### DATA EXTRACT

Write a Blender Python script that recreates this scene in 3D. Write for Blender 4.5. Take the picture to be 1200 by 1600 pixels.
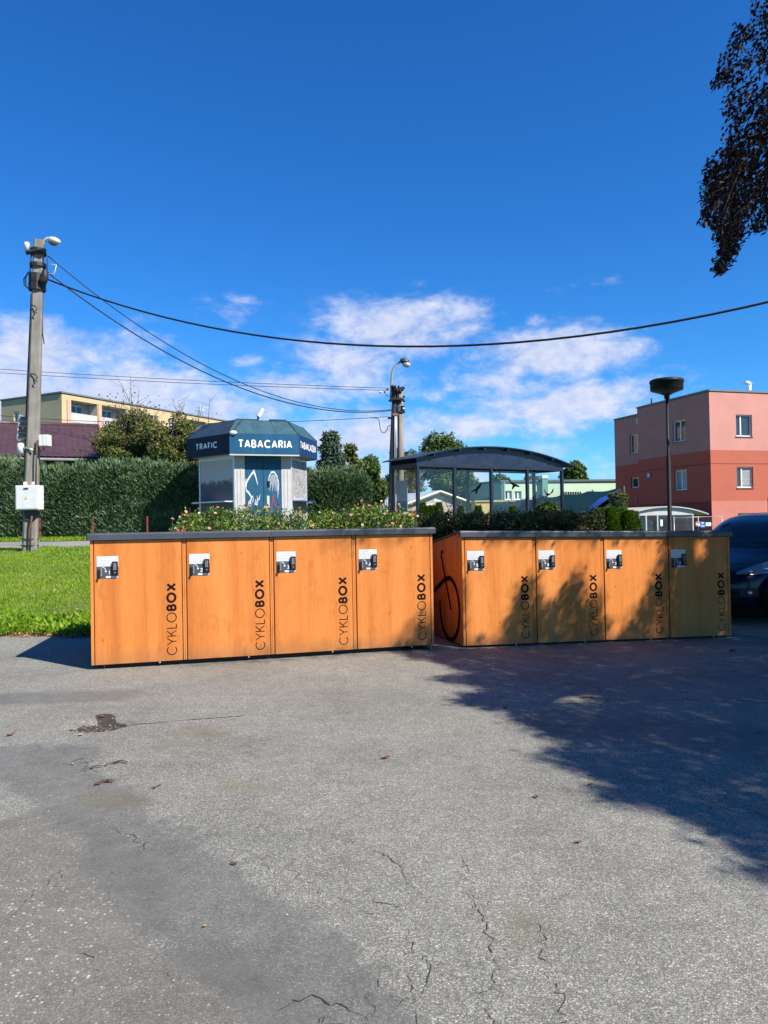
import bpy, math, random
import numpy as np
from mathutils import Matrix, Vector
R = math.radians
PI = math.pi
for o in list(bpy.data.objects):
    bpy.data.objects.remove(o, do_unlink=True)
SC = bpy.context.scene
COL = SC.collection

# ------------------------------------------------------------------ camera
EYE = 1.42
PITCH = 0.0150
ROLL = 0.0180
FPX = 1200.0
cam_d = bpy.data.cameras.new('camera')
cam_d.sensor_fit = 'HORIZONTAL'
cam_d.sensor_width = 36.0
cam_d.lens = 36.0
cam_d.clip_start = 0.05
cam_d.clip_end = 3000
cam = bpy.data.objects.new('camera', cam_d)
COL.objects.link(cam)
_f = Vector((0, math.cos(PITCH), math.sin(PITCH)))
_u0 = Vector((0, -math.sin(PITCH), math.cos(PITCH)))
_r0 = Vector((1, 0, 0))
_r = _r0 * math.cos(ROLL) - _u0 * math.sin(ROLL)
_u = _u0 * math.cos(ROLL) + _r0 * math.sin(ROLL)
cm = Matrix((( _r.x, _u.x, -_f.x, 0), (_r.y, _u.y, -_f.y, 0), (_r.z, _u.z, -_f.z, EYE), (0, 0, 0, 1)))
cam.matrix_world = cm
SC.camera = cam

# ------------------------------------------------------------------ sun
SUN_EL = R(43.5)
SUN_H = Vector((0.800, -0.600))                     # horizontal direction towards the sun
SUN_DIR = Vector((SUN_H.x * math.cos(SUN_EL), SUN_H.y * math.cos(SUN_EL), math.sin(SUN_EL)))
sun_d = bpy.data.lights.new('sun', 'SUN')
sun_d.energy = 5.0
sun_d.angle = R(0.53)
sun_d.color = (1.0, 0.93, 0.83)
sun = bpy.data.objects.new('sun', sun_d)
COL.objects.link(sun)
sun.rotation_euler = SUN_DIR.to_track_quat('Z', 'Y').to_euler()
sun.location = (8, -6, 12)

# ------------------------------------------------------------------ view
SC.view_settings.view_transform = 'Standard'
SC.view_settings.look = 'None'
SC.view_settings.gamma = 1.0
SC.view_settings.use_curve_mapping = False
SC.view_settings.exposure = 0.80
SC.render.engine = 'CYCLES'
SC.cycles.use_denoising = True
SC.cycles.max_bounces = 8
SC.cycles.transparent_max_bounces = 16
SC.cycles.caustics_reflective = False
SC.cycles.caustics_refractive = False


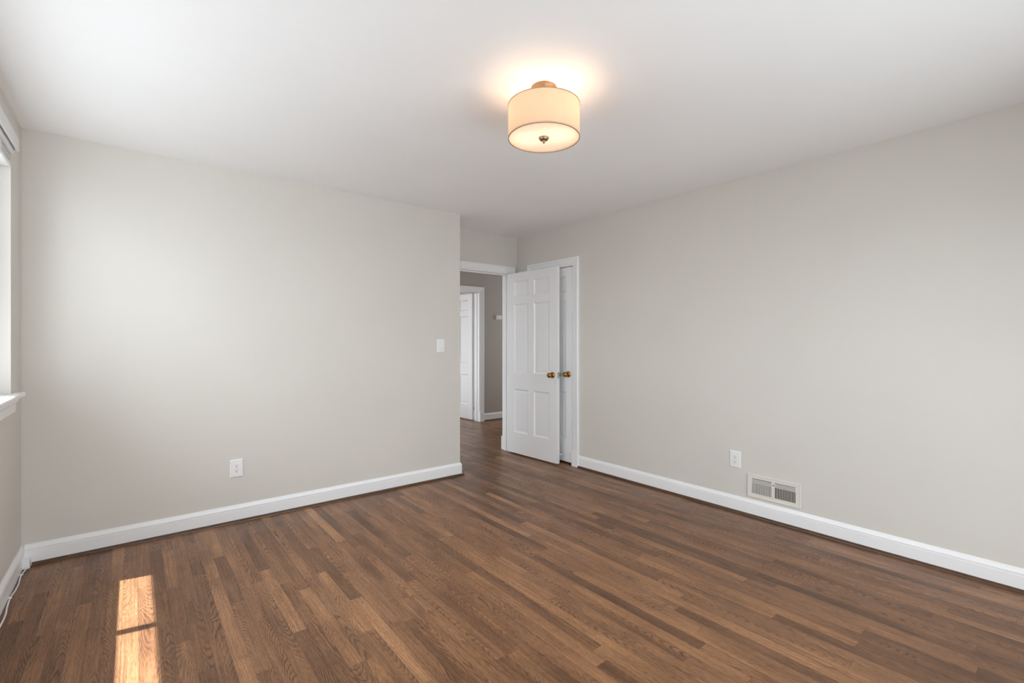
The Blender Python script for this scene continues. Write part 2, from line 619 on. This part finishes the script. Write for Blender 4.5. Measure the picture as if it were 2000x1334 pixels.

### GIVEN TASK
Every entry must be transcribed exactly. Pictures do not belong in the copy.

### EXERCISE ANSWER
Write a Blender Python script that recreates this scene in 3D. Write for Blender 4.5. Take the picture to be 1200 by 1600 pixels.
import bpy, math, random
import numpy as np
from mathutils import Matrix, Vector
R = math.radians
PI = math.pi
for o in list(bpy.data.objects):
    bpy.data.objects.remove(o, do_unlink=True)
SC = bpy.context.scene
COL = SC.collection

# ------------------------------------------------------------------ camera
EYE = 1.42
PITCH = 0.0150
ROLL = 0.0180
FPX = 1200.0
cam_d = bpy.data.cameras.new('camera')
cam_d.sensor_fit = 'HORIZONTAL'
cam_d.sensor_width = 36.0
cam_d.lens = 36.0
cam_d.clip_start = 0.05
cam_d.clip_end = 3000
cam = bpy.data.objects.new('camera', cam_d)
COL.objects.link(cam)
_f = Vector((0, math.cos(PITCH), math.sin(PITCH)))
_u0 = Vector((0, -math.sin(PITCH), math.cos(PITCH)))
_r0 = Vector((1, 0, 0))
_r = _r0 * math.cos(ROLL) - _u0 * math.sin(ROLL)
_u = _u0 * math.cos(ROLL) + _r0 * math.sin(ROLL)
cm = Matrix((( _r.x, _u.x, -_f.x, 0), (_r.y, _u.y, -_f.y, 0), (_r.z, _u.z, -_f.z, EYE), (0, 0, 0, 1)))
cam.matrix_world = cm
SC.camera = cam

# ------------------------------------------------------------------ sun
SUN_EL = R(43.5)
SUN_H = Vector((0.800, -0.600))                     # horizontal direction towards the sun
SUN_DIR = Vector((SUN_H.x * math.cos(SUN_EL), SUN_H.y * math.cos(SUN_EL), math.sin(SUN_EL)))
sun_d = bpy.data.lights.new('sun', 'SUN')
sun_d.energy = 5.0
sun_d.angle = R(0.53)
sun_d.color = (1.0, 0.93, 0.83)
sun = bpy.data.objects.new('sun', sun_d)
COL.objects.link(sun)
sun.rotation_euler = SUN_DIR.to_track_quat('Z', 'Y').to_euler()
sun.location = (8, -6, 12)

# ------------------------------------------------------------------ view
SC.view_settings.view_transform = 'Standard'
SC.view_settings.look = 'None'
SC.view_settings.gamma = 1.0
SC.view_settings.use_curve_mapping = False
SC.view_settings.exposure = 0.80
SC.render.engine = 'CYCLES'
SC.cycles.use_denoising = True
SC.cycles.max_bounces = 8
SC.cycles.transparent_max_bounces = 16
SC.cycles.caustics_reflective = False
SC.cycles.caustics_refractive = False


The Blender Python script for this scene continues. Write part 2, from line 619 on. This part finishes the script. Write for Blender 4.5. Measure the picture as if it were 2000x1334 pixels.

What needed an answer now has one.